## The request
Return exactly the listing's lines, from its first line to the line holding "from mathutils.geometry import", ends included.

## Input for this task
****
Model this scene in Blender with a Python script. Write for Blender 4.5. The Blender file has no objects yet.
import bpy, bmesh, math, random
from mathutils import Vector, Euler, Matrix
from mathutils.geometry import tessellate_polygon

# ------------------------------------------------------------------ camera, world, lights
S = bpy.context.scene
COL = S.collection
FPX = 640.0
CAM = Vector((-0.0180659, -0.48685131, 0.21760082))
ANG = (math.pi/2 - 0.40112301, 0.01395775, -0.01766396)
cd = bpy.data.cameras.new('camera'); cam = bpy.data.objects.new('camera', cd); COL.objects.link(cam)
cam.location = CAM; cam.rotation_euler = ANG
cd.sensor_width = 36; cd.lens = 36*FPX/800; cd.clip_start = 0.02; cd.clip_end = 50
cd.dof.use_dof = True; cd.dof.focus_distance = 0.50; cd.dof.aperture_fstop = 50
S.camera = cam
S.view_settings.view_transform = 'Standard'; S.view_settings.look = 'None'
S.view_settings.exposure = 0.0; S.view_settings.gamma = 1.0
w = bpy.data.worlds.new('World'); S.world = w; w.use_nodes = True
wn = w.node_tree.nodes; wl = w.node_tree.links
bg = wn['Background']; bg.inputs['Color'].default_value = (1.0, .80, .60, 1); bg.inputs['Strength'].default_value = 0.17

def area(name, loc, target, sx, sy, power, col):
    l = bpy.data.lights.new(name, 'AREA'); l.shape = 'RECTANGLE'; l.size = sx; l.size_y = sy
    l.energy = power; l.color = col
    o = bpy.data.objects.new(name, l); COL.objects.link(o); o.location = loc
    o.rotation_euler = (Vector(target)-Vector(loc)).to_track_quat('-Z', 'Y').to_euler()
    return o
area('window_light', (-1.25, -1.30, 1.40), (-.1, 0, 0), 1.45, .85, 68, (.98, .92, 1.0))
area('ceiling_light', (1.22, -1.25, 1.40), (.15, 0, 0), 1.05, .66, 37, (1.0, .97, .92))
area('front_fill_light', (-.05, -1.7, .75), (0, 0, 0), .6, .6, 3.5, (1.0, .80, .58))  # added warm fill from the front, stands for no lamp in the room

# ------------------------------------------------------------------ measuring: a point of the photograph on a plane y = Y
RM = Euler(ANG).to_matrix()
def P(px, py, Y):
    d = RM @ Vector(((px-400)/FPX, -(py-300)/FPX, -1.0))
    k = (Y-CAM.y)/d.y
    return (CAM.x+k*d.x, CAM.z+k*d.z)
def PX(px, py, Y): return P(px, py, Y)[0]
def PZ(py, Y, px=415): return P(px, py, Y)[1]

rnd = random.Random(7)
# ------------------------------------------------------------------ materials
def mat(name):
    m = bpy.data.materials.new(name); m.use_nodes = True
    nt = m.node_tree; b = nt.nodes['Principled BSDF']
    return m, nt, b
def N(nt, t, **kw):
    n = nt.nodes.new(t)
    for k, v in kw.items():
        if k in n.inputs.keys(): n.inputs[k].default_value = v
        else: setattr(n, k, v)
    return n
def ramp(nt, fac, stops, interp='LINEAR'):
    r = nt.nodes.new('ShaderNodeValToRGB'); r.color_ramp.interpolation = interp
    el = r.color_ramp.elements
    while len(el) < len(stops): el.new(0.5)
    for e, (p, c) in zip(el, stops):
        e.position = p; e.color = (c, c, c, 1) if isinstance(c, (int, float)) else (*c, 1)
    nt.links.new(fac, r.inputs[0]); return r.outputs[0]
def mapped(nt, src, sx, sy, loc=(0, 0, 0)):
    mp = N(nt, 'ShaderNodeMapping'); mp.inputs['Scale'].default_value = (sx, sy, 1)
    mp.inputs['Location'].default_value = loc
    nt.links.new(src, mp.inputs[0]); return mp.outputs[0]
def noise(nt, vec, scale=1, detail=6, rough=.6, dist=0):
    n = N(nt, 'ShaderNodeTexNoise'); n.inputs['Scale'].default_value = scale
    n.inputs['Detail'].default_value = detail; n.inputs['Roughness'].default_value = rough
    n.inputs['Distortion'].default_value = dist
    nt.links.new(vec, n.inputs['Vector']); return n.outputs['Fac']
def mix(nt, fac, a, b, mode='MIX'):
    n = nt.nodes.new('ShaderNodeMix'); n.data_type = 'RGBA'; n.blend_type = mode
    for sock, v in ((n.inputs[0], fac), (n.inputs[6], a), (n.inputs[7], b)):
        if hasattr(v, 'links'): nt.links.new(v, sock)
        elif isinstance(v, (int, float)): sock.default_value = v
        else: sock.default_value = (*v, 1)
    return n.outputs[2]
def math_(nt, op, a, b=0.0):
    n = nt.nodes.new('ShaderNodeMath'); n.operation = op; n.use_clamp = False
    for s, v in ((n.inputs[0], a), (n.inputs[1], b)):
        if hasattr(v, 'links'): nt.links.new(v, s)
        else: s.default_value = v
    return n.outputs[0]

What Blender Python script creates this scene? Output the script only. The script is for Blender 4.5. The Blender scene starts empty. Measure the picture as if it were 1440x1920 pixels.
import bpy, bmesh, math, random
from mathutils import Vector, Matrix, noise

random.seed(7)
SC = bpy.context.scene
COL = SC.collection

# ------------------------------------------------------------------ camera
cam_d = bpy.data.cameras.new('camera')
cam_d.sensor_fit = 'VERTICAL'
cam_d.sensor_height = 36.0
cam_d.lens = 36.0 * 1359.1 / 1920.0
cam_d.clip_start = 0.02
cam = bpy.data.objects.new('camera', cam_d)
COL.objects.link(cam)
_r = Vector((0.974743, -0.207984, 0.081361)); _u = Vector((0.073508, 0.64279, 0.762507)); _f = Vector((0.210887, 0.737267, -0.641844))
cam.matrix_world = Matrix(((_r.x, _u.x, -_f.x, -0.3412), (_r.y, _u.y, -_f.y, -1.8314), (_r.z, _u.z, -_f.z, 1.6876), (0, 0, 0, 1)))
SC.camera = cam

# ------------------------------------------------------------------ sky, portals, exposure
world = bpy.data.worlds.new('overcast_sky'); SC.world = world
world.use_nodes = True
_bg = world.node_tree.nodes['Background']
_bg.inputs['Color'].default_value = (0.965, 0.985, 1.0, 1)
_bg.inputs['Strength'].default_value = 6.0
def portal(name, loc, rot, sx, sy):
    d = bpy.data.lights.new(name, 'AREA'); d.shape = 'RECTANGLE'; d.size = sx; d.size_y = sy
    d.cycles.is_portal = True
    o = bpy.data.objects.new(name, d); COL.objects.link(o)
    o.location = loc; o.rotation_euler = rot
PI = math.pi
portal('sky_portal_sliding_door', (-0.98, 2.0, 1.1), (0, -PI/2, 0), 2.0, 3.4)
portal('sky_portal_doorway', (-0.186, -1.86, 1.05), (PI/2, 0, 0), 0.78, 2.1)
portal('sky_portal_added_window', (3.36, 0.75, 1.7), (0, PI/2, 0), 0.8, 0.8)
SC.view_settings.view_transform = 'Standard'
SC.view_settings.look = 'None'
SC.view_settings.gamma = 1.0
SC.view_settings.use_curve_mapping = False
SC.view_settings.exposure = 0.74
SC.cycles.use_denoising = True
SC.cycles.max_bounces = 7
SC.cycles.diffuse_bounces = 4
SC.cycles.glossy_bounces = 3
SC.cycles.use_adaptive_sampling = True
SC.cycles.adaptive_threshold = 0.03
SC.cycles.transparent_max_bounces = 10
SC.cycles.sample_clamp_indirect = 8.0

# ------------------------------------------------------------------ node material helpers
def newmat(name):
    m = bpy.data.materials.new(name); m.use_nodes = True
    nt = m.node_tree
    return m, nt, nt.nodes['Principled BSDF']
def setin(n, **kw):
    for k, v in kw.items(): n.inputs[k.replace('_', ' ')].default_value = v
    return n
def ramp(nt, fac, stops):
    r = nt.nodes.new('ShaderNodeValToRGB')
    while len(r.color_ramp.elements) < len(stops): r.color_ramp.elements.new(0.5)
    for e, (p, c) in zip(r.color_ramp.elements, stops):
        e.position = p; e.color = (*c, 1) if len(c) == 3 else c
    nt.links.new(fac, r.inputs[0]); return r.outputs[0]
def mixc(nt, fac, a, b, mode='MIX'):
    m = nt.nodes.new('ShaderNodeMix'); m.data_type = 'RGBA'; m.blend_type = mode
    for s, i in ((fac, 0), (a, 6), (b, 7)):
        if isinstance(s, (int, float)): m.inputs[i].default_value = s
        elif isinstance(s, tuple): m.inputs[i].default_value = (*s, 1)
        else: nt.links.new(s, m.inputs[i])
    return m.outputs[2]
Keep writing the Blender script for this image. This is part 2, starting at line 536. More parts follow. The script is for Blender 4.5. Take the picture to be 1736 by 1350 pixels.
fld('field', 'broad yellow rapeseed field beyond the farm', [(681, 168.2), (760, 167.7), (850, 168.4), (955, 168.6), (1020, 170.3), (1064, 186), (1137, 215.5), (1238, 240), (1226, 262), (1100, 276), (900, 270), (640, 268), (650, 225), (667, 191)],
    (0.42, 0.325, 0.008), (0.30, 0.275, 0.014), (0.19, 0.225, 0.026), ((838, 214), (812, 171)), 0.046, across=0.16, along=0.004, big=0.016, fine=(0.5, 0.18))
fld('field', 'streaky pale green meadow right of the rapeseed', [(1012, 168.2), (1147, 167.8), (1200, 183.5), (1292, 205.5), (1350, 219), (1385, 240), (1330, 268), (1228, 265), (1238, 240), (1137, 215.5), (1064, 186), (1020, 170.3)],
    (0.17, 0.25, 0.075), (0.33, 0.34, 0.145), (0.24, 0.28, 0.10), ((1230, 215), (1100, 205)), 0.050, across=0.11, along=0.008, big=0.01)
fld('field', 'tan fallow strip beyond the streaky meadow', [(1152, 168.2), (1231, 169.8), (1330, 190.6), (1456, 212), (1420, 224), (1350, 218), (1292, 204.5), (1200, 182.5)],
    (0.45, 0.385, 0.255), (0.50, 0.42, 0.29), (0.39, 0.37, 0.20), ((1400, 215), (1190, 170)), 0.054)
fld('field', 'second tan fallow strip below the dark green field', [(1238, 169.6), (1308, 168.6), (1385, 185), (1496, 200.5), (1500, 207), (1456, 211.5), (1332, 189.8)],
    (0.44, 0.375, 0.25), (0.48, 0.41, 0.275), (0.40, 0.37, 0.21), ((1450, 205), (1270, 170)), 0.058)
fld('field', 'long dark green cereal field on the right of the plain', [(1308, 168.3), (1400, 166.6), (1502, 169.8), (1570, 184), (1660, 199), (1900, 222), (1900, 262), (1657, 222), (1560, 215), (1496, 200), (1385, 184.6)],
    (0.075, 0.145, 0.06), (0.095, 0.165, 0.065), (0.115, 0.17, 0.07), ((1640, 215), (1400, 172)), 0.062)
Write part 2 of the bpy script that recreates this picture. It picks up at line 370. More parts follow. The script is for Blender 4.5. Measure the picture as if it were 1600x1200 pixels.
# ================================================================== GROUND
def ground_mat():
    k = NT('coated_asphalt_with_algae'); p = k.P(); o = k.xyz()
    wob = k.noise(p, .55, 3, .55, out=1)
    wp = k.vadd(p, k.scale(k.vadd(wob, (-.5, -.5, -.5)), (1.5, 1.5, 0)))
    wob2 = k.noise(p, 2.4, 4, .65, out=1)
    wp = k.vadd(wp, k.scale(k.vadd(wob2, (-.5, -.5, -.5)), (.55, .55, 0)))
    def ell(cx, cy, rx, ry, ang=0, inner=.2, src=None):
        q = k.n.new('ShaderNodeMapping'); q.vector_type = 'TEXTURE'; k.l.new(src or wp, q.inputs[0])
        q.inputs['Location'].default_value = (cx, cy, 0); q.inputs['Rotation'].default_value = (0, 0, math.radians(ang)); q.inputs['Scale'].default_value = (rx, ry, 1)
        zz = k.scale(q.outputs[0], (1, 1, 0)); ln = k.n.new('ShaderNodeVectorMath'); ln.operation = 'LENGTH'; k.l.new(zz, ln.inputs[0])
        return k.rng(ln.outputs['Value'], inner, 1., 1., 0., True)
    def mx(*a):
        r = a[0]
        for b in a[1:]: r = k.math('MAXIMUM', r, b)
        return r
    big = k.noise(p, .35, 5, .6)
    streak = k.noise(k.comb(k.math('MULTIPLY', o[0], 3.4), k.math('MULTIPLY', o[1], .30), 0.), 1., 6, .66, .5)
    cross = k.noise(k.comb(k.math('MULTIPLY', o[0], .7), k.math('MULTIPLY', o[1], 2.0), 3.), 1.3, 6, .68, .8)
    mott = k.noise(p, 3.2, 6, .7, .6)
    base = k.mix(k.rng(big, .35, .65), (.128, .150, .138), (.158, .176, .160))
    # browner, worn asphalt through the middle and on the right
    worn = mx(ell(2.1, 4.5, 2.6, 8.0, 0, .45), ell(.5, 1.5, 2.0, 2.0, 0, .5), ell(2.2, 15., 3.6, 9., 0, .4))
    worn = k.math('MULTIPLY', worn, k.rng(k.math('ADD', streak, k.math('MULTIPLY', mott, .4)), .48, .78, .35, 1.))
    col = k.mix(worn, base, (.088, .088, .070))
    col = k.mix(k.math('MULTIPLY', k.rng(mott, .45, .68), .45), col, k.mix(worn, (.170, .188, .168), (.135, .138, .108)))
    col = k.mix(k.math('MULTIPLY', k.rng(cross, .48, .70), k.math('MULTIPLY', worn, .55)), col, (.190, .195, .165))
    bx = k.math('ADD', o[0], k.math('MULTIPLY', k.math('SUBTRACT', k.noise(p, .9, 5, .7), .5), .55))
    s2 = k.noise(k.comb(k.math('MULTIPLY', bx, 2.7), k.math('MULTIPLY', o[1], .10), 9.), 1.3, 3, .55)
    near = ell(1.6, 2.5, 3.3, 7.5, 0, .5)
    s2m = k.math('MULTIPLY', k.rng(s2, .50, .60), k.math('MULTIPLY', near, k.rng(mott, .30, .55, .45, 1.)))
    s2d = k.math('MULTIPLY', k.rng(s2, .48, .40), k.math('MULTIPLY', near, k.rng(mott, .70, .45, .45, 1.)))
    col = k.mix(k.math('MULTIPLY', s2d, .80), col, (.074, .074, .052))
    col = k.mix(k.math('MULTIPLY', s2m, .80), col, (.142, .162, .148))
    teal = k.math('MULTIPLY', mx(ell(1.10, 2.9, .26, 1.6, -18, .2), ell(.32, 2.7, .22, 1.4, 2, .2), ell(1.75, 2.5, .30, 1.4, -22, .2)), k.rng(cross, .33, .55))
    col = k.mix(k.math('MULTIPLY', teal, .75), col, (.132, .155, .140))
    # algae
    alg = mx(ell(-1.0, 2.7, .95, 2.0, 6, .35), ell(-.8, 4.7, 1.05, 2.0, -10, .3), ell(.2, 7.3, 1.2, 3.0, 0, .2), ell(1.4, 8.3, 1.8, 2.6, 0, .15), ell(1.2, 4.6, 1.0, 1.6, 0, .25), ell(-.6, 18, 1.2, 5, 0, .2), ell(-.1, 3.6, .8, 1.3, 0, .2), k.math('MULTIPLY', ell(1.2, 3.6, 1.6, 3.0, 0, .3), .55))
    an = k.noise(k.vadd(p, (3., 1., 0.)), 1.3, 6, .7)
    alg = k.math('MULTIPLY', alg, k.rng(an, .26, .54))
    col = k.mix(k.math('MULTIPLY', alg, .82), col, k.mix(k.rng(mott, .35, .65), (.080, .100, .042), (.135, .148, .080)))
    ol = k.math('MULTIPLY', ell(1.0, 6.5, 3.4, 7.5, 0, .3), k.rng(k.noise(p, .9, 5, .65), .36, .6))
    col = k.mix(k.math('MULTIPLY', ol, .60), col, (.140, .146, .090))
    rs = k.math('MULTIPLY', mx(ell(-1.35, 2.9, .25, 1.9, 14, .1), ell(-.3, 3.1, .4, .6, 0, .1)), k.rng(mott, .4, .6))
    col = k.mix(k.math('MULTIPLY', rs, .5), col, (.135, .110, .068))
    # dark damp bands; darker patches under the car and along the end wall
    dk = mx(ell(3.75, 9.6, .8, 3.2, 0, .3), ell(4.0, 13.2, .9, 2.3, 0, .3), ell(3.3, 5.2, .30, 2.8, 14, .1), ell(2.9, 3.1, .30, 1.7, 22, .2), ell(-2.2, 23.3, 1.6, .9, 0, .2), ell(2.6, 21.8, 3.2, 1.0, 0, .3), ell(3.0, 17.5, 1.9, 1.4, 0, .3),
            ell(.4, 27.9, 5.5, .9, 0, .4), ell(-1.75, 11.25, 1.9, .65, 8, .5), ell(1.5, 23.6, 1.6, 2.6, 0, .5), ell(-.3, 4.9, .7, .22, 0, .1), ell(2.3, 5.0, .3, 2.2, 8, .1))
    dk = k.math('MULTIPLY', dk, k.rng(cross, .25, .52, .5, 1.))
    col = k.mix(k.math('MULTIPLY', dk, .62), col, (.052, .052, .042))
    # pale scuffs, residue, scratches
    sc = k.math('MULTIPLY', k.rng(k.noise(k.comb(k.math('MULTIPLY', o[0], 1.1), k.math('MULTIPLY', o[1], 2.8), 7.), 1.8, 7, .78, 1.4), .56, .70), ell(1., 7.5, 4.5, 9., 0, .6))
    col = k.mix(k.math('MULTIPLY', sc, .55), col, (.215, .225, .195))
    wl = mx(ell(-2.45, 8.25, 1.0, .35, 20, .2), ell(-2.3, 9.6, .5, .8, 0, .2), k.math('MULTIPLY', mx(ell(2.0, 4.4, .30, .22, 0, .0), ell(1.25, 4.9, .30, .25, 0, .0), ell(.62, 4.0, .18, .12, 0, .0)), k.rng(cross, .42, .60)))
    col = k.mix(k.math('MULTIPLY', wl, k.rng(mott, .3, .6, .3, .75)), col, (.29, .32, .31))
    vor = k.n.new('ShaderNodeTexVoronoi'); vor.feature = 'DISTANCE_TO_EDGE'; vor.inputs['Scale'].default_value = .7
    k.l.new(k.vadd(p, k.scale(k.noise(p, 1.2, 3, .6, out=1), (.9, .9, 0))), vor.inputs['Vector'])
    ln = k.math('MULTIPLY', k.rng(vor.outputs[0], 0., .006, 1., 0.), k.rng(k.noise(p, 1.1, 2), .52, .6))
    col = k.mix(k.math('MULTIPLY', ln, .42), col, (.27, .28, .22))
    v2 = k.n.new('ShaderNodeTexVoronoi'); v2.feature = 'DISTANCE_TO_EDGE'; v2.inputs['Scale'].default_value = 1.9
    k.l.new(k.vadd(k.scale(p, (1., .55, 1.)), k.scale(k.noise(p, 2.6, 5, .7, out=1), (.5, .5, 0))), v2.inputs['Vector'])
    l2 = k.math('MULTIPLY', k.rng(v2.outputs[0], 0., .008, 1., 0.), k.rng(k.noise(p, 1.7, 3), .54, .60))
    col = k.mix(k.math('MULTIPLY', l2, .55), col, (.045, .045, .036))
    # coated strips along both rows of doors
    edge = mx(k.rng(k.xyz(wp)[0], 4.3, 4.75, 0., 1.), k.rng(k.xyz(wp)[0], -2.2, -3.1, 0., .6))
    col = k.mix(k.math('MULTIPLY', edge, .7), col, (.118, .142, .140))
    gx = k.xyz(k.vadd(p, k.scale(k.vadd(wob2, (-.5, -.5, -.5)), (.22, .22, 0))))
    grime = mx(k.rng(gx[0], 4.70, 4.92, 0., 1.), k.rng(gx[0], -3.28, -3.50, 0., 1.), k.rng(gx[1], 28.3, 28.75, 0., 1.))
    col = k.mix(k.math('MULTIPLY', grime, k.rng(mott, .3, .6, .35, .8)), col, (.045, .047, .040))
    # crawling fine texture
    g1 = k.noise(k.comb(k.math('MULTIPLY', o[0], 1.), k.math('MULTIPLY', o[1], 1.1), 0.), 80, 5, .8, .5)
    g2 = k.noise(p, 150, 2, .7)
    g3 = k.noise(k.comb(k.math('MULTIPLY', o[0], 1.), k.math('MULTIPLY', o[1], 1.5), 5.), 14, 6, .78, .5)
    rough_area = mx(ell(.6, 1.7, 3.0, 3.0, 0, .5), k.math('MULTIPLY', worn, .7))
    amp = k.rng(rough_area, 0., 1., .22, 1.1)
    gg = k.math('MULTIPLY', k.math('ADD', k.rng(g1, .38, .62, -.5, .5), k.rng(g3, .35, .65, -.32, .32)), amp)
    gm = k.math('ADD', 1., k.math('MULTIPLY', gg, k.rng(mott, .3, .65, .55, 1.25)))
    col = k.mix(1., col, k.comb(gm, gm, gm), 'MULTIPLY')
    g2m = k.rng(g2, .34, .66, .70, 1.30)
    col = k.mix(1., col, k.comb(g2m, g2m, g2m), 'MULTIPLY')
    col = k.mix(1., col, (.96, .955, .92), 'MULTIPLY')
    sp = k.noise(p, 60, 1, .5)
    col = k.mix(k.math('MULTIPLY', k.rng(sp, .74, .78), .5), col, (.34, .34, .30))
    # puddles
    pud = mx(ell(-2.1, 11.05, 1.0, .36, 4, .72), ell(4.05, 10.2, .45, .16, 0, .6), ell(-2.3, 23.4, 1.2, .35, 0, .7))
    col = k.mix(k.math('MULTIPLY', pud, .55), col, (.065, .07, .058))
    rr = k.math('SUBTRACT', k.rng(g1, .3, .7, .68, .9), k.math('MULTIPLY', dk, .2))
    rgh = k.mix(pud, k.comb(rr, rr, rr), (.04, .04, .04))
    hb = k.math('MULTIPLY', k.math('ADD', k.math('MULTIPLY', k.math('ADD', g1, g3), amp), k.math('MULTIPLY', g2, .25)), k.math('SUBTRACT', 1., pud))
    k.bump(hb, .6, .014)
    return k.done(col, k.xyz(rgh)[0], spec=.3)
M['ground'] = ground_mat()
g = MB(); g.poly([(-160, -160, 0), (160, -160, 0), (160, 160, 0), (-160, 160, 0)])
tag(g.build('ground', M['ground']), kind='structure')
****
## Response for this exercise
Model this scene in Blender with a Python script. Write for Blender 4.5. The Blender file has no objects yet.
import bpy, bmesh, math, random
from mathutils import Vector, Euler, Matrix
from mathutils.geometry import tessellate_polygon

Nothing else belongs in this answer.